While Ankara is unlikely to intervene militarily, it may resort to commercial pressure on the Kurdish regional government. In 2006 alone, Turkey’s exports to the Kurdish government, particularly fuel, building materials and food, totaled around $5 billion. More than 600 Turkish companies are currently operating in northern Iraq.

Turkey also provides crucial land routes for Kirkuk’s oil — when the pipeline, which has been repeatedly sabotaged by the insurgents, is operational. Moreover, Turkey’s represents the most direct gateway to northern Iraq for European markets. By closing the border, Turkey can effectively disrupt northern Iraq’s economic well being.

There is, however, the possibility that rogue elements close to nationalist circles and the Turkish military may carry out subversive activities and sabotage in northern Iraq in order to increase ethnic tension ahead of the referendum.

In short, Iraq’s Kurdish leaders have a problem. They know that to hold the referendum is to provoke Shiites, Sunnis and the Turkish government. Few Kurdish leaders who oppose a vote are popular enough to count on unconditional backing from voters, a clear majority of whom want Kirkuk under Kurdish regional government control. Though support for the referendum is politically expedient, it may reap the whirlwind.

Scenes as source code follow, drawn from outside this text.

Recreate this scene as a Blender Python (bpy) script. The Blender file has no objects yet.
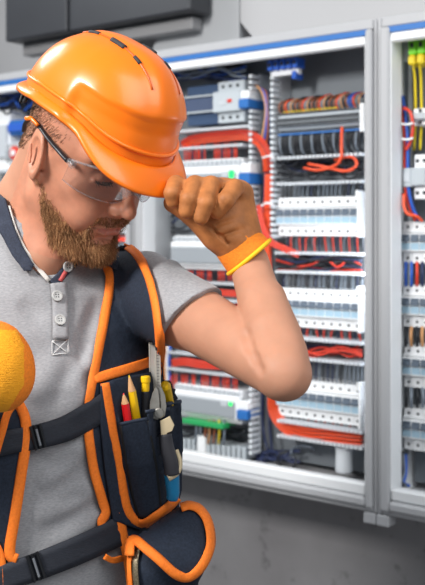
import bpy, bmesh, math, random
import numpy as np
from mathutils import Vector, Matrix
from mathutils.geometry import delaunay_2d_cdt
random.seed(7); np.random.seed(7)
S = bpy.context.scene
COL = S.collection

# ------------------------------------------------------------------ camera, light, exposure
CAMZ, FPX, CX, HY = 1.55, 1000.0, 212.5, 229.0
cam_d = bpy.data.cameras.new('camera'); cam = bpy.data.objects.new('camera', cam_d); COL.objects.link(cam)
cam.location = (0, 0, CAMZ); cam.rotation_euler = (math.pi/2, 0, 0)
cam_d.sensor_fit = 'VERTICAL'; cam_d.sensor_height = 36; cam_d.lens = FPX*36/585
cam_d.shift_y = (HY-292.5)/585
cam_d.clip_start = 0.05
cam_d.dof.use_dof = True; cam_d.dof.focus_distance = 1.3; cam_d.dof.aperture_fstop = 6.3
S.camera = cam
W = bpy.data.worlds.new('world'); S.world = W; W.use_nodes = True
W.node_tree.nodes['Background'].inputs[0].default_value = (0.90, 0.95, 1.0, 1)
W.node_tree.nodes['Background'].inputs[1].default_value = 0.36
def area(name, loc, target, size, power, col=(1, 1, 1)):
    d = bpy.data.lights.new(name, 'AREA'); d.shape = 'RECTANGLE'; d.size, d.size_y = size; d.energy = power; d.color = col
    o = bpy.data.objects.new(name, d); COL.objects.link(o); o.location = loc
    o.rotation_euler = (Vector(target)-Vector(loc)).to_track_quat('-Z', 'Y').to_euler(); return o
area('key_light', (-1.5, 0.1, 2.7), (-0.2, 1.4, 1.45), (0.5, 0.5), 74, (1, 0.98, 0.95))
area('room_light', (1.0, -0.2, 3.0), (0.3, 2.0, 1.4), (1.6, 1.6), 38, (0.97, 0.99, 1))
area('back_light', (-1.3, 2.3, 2.9), (-0.2, 1.4, 1.5), (0.6, 0.6), 16, (0.95, 0.98, 1))
S.view_settings.view_transform = 'Standard'; S.view_settings.look = 'None'
S.view_settings.gamma = 1; S.view_settings.use_curve_mapping = False
S.view_settings.exposure = 0.0

# ------------------------------------------------------------------ materials
def srgb(c):
    return tuple(((v/255)/12.92 if v/255 <= 0.04045 else (((v/255)+0.055)/1.055)**2.4) for v in c)
MATS = {}
def mat(name, rgb, rough=0.5, metal=0.0, spec=0.5, noise=None, bump=None, coat=0.0, sheen=0.0, sss=0.0, alpha=1.0, emit=None):
    """procedural principled material; noise=(scale, amount) varies the colour, bump=(scale, strength)"""
    if name in MATS: return MATS[name]
    m = bpy.data.materials.new(name); m.use_nodes = True; nt = m.node_tree; b = nt.nodes['Principled BSDF']
    c = srgb(rgb); b.inputs['Base Color'].default_value = (*c, 1)
    b.inputs['Roughness'].default_value = rough; b.inputs['Metallic'].default_value = metal
    b.inputs['Specular IOR Level'].default_value = spec; b.inputs['Coat Weight'].default_value = coat
    b.inputs['Sheen Weight'].default_value = sheen
    if coat: b.inputs['Coat Roughness'].default_value = 0.08
    if sss:
        b.inputs['Subsurface Weight'].default_value = sss; b.inputs['Subsurface Radius'].default_value = (1, .35, .2)
        b.inputs['Subsurface Scale'].default_value = 0.004
    if emit: b.inputs['Emission Color'].default_value = (*srgb(emit[0]), 1); b.inputs['Emission Strength'].default_value = emit[1]
    b.inputs['Alpha'].default_value = alpha
    tc = nt.nodes.new('ShaderNodeTexCoord')
    def tex(sc, detail=4):
        t = nt.nodes.new('ShaderNodeTexNoise'); t.inputs['Detail'].default_value = detail
        if isinstance(sc, tuple):
            mp = nt.nodes.new('ShaderNodeMapping'); mp.inputs['Scale'].default_value = sc; t.inputs['Scale'].default_value = 1
            nt.links.new(tc.outputs['Object'], mp.inputs[0]); nt.links.new(mp.outputs[0], t.inputs['Vector'])
        else:
            t.inputs['Scale'].default_value = sc; nt.links.new(tc.outputs['Object'], t.inputs['Vector'])
        return t
    if noise:
        t = tex(noise[0]); r = nt.nodes.new('ShaderNodeValToRGB'); a = noise[1]
        lo, hi = (noise[2] if len(noise) > 2 else (0.3, 0.7))
        r.color_ramp.elements[0].position = lo; r.color_ramp.elements[1].position = hi
        r.color_ramp.elements[0].color = (*[v*(1-a) for v in c], 1); r.color_ramp.elements[1].color = (*[min(1, v*(1+a)) for v in c], 1)
        nt.links.new(t.outputs['Fac'], r.inputs[0]); nt.links.new(r.outputs[0], b.inputs['Base Color'])
    if bump:
        t = tex(bump[0]); bp = nt.nodes.new('ShaderNodeBump'); bp.inputs['Strength'].default_value = bump[1]; bp.inputs['Distance'].default_value = bump[2] if len(bump) > 2 else 0.002
        nt.links.new(t.outputs['Fac'], bp.inputs['Height']); nt.links.new(bp.outputs[0], b.inputs['Normal'])
    MATS[name] = m; return m
def clear(name, tint, amount, rough=0.03, gain=0.8):
    """clear plastic: mostly see-through, with a glossy surface"""
    if name in MATS: return MATS[name]
    m = bpy.data.materials.new(name); m.use_nodes = True; nt = m.node_tree
    out = nt.nodes['Material Output']; nt.nodes.remove(nt.nodes['Principled BSDF'])
    tr = nt.nodes.new('ShaderNodeBsdfTransparent'); tr.inputs[0].default_value = (*tint, 1)
    gl = nt.nodes.new('ShaderNodeBsdfGlossy'); gl.inputs['Roughness'].default_value = rough
    fr = nt.nodes.new('ShaderNodeFresnel'); fr.inputs[0].default_value = 1.5
    mx = nt.nodes.new('ShaderNodeMixShader'); ad = nt.nodes.new('ShaderNodeMath'); ad.operation = 'MULTIPLY_ADD'; ad.inputs[1].default_value = gain; ad.inputs[2].default_value = amount
    nt.links.new(fr.outputs[0], ad.inputs[0]); nt.links.new(ad.outputs[0], mx.inputs[0])
    nt.links.new(tr.outputs[0], mx.inputs[1]); nt.links.new(gl.outputs[0], mx.inputs[2]); nt.links.new(mx.outputs[0], out.inputs[0])
    MATS[name] = m; return m

M_grey = mat('powder coat grey', (174, 175, 178), 0.45)
M_white = mat('white steel', (228, 230, 232), 0.4)
M_plate = mat('zinc plate', (118, 124, 130), 0.5, metal=0.2, noise=(6, 0.1))
M_blue = mat('blue strip', (36, 104, 176), 0.5)
M_duct = mat('white slotted plastic', (214, 219, 224), 0.5)
M_brk = mat('white breaker plastic', (236, 238, 240), 0.4)
M_screw = mat('dark screw hole', (38, 42, 48), 0.5)
M_tog = mat('grey toggle', (96, 108, 122), 0.4)
M_win = mat('pale blue label', (160, 190, 208), 0.3)
M_lip = mat('pale grey lip', (190, 196, 202), 0.4)
M_red = mat('red cable', (214, 62, 42), 0.4)
M_orange = mat('orange cable', (232, 82, 40), 0.4)
M_black = mat('black cable', (30, 32, 38), 0.4)
M_navyc = mat('navy cable', (40, 50, 84), 0.4)
M_bluec = mat('blue cable', (40, 92, 190), 0.4)
M_greyc = mat('grey cable', (126, 136, 148), 0.5)
M_brown = mat('brown cable', (150, 84, 50), 0.5)
M_yel = mat('yellow cable', (232, 206, 40), 0.5)
M_tan = mat('tan cable', (205, 150, 100), 0.5)
M_modg = mat('grey module face', (152, 158, 164), 0.4)
M_term = mat('grey terminal', (182, 190, 196), 0.5)
M_dark = mat('dark plastic', (36, 38, 44), 0.5)
M_green = mat('green terminal', (120, 214, 40), 0.4)
M_gconn = mat('green connector', (40, 160, 90), 0.4)
M_led = mat('green lit lamp', (40, 220, 110), 0.4, emit=((30, 255, 100), 0.9))
M_navy_t = mat('navy breaker', (58, 78, 108), 0.35)
M_yellow = mat('yellow plastic', (250, 200, 10), 0.4)

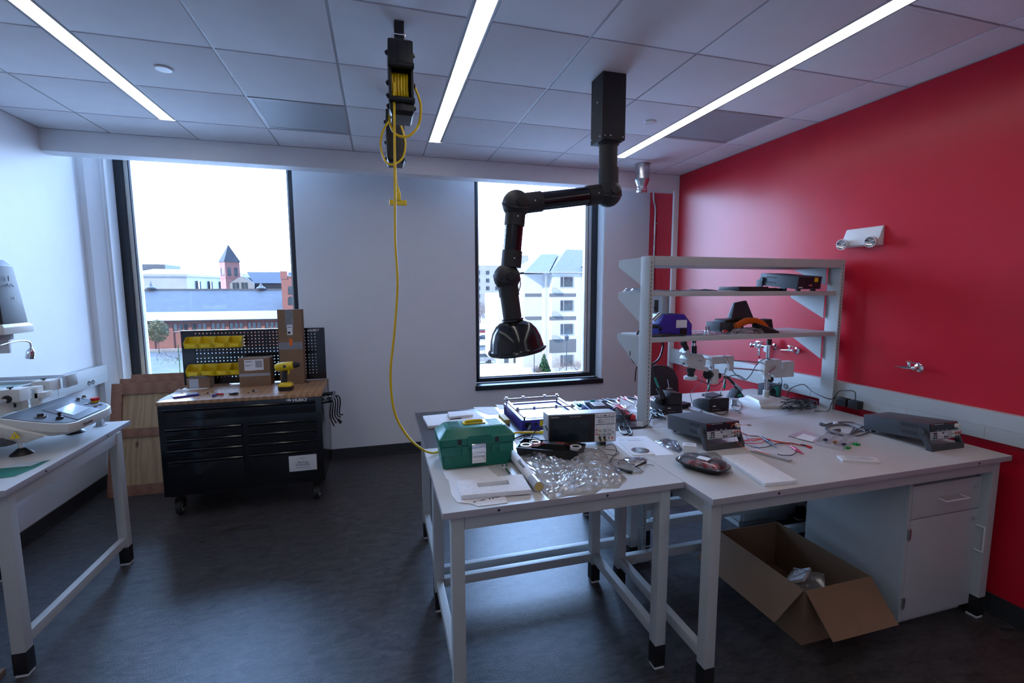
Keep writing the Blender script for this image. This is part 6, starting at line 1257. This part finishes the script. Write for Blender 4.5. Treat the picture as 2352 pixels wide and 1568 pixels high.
# gantry parts
MB().box(-2.30, -1.955, Y0+.03, Y0+.12, 1.075, 1.15).box(-2.02, -1.95, Y0+.02, Y0+.11, 1.075, 1.17).obj('side_block', M['cream'], t, bevel=.003)
MB().cyl((-1.985, Y0+.10, 1.160), (-1.985, 3.25, 1.163), .011, n=18).cyl((-1.96, 3.32, 1.175), (-1.96, 3.46, 1.18), .012, n=18).obj('slide_rod', M['chrome'], t)
def blk(a, b, c, d, e, f, nm='bracket_block', m='cream'): MB().box(a, b, c, d, e, f).obj(nm, M[m], t, bevel=.003)
blk(-2.03, -1.93, 3.18, 3.27, 1.145, 1.215); blk(-2.02, -1.93, 3.43, 3.53, 1.15, 1.215); blk(-2.0, -1.96, 3.24, 3.29, 1.08, 1.20); blk(-2.06, -1.985, 3.12, 3.22, 1.085, 1.15); blk(-1.975, -1.935, 3.33, 3.38, 1.08, 1.20); blk(-1.955, -1.90, 3.33, 3.40, 1.13, 1.165)
for c_ in ((-1.975, 3.238, 1.115), (-1.975, 3.238, 1.15)): MB().cyl((c_[0]-.02, c_[1]-.0, c_[2]), (c_[0]-.019, c_[1]-.002, c_[2]), .012).obj('bore', M['ink'], t)
for y in (3.20, 3.47): MB().cyl((-1.98, y, 1.215), (-1.98, y, 1.222), .005).cyl((-1.98, y, 1.222), (-1.98, y, 1.228), .014, n=16).obj('thumb_screw', M['black'], t)
for y in (3.176, 3.43): MB().cyl((-1.985, y-.004, 1.163), (-1.985, y+.004, 1.163), .021, n=18).obj('bushing', M['black'], t)
MB().box(-2.34, -2.03, 3.19, 3.215, 1.185, 1.20).box(-2.34, -2.0, 3.52, 3.545, 1.19, 1.21).box(-2.30, -2.27, 3.215, 3.52, 1.185, 1.20).box(-2.06, -2.035, 3.215, 3.52, 1.185, 1.20).obj('board_frame', M['alu'], t, bevel=.001)
MB().box(-2.27, -2.06, 3.22, 3.51, 1.190, 1.194).obj('glass_plate', mat('pale_green_glass', (.28, .45, .42), .1), t)
MB().box(-2.30, -2.05, 3.06, 3.14, 1.10, 1.17).box(-2.2, -2.1, 3.1, 3.16, 1.13, 1.18).obj('feeder', M['black'], t, bevel=.004)
MB().box(-2.36, -1.915, 3.60, 3.615, 1.20, 1.225).box(-1.93, -1.91, 3.545, 3.66, 1.15, 1.225).box(-2.36, -2.34, 3.40, 3.615, 1.2, 1.225).obj('rear_rail', M['alu'], t, bevel=.001)
MB().box(-2.37, -2.355, 3.10, 3.60, .97, 1.9).obj('back_column', M['cream'], t, bevel=.003)
# head
hd = [(3.14, 1.575), (3.44, 1.575), (3.425, 1.70), (3.435, 1.73), (3.40, 1.90), (3.36, 1.93), (3.18, 1.93)]
hx = -2.0
MB().loft([[(hx-.26, 3.24, 1.575), (hx, 3.24, 1.575), (hx, 3.43, 1.570), (hx-.26, 3.43, 1.57)], [(hx-.26, 3.245, 1.71), (hx-.01, 3.245, 1.71), (hx-.01, 3.42, 1.71), (hx-.26, 3.42, 1.71)], [(hx-.26, 3.23, 1.90), (hx-.015, 3.24, 1.90), (hx-.015, 3.385, 1.895), (hx-.26, 3.385, 1.90)], [(hx-.24, 3.25, 1.93), (hx-.04, 3.25, 1.93), (hx-.04, 3.36, 1.93), (hx-.24, 3.36, 1.93)]]).obj('camera_head', M['gun'], t, bevel=.004)
MB().box(hx-.26, hx-.012, 3.232, 3.240, 1.58, 1.90).obj('head_front', M['black'], t, bevel=.002)
MB().loft([[(hx-.27, 3.22, 1.515), (hx+.012, 3.22, 1.515), (hx+.012, 3.45, 1.515), (hx-.27, 3.45, 1.515)], [(hx-.27, 3.22, 1.555), (hx+.012, 3.22, 1.555), (hx+.012, 3.45, 1.555), (hx-.27, 3.45, 1.555)], [(hx-.26, 3.23, 1.572), (hx+.0, 3.23, 1.572), (hx+.0, 3.43, 1.572), (hx-.26, 3.43, 1.572)]]).obj('head_skirt', M['cream'], t, bevel=.003)
MB().box(hx-.25, hx-.03, 3.216, 3.2195, 1.530, 1.540).obj('head_slot', M['ink'], t); MB().cyl((hx-.12, 3.33, 1.48), (hx-.12, 3.33, 1.515), .09, n=28).obj('lens_ring', M['stoneshade'], t)
MB().cyl((hx-.07, 3.26, 1.46), (hx-.07, 3.26, 1.48), .006).obj('probe_pin', M['redp'], t)
s = MB(); c = Vector((hx-.006, 3.325, 1.80))
for k in range(3):
    a = PI/2+2*PI*k/3; d = Vector((0, math.cos(a), math.sin(a))); s.cyl(c+d*.012, c+d*.04, .002, n=6)
s.obj('fan_mark', M['ink'], t); text('lettering', 'CE', .022, M['silverink'], t, (hx-.0085, 3.34, 1.715), (PI/2, 0, PI/2))
MB().box(hx-.25, hx-.05, 3.34, 3.36, 1.40, 1.485).obj('lamp_mount', M['white'], t, bevel=.004)
MB().tube([P(0, 793, x=-2.05), P(25, 786, x=-2.05), P(52, 782, x=-2.05), P(68, 786, x=-2.05), P(71, 797, x=-2.05)], .005, 8).obj('gooseneck', M['alu'], t)
a = P(71, 797, x=-2.05); MB().lathe([(.005, 0), (.016, -.018), (.020, -.03), (.021, -.07), (.018, -.071)], TR(*a) @ Matrix.Rotation(.18, 4, 'Y'), 20).obj('lamp_head', M['chrome'], t)
# green boards on the bench
for i, (pts, m, l) in enumerate((([CM(0, 1435), CM(190, 1400), CM(640, 1325), CM(440, 1430), CM(190, 1535), CM(0, 1560)], 'green', 'green circuit board sheet with a pale blue film at the front left bench edge'), ([CM(40, 1430), CM(200, 1370), CM(560, 1335), CM(400, 1400)], 'lcd', 'pale blue film sheet lying on the green circuit board'))): sheet('circuit_board' if i == 0 else 'film_sheet', l, 'circuit board' if i == 0 else 'film', pts, TZ+.0003+.002*i, M[m], .0015)
GC = 'grey plastic brackets behind the machine console'
for i, (a_, b_, l) in enumerate(((1290, 880, 'grey plastic bracket on the left bench, nearest the corner'), (1120, 870, 'small grey bracket half hidden behind the machine console'))):
    p = P(*CM(a_, b_), z=TZ); t = thing('plastic_bracket', l, 'bracket', (p.x, p.y, TZ), group=GC); MB().box(-.028, .028, -.025, .025, 0, .004).obj('flange', M['stoneshade'], t, bevel=.001); MB().prism([(-.019, .004), (.019, .004), (.012, .045), (-.010, .045)], -.015, .015, 'y').obj('upright', M['stoneshade'], t, bevel=.002)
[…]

Virtually every Kurdish leader understands that the surest way to protect the relative stability and prosperity the Kurdish region of Iraq has gained is to postpone the vote. But none of them wants to pay the political price.

For the moment, Kurdish officials continue to insist publicly that it is postponement of the referendum, not the vote itself, that will provoke bloodshed. Plans for the referendum are moving forward. Local officials say they will conduct a census this summer to prepare for it.

Shiites, Sunnis, Turks, and even the Americans may raise pressure for postponement. But that pressure could backfire and fuel Kurdish determination to seize their prize.

Perhaps Kurdish officials can find a way to postpone the vote, but, as in Iraq, provocative acts in Kirkuk may generate a destructive momentum that no one can contain.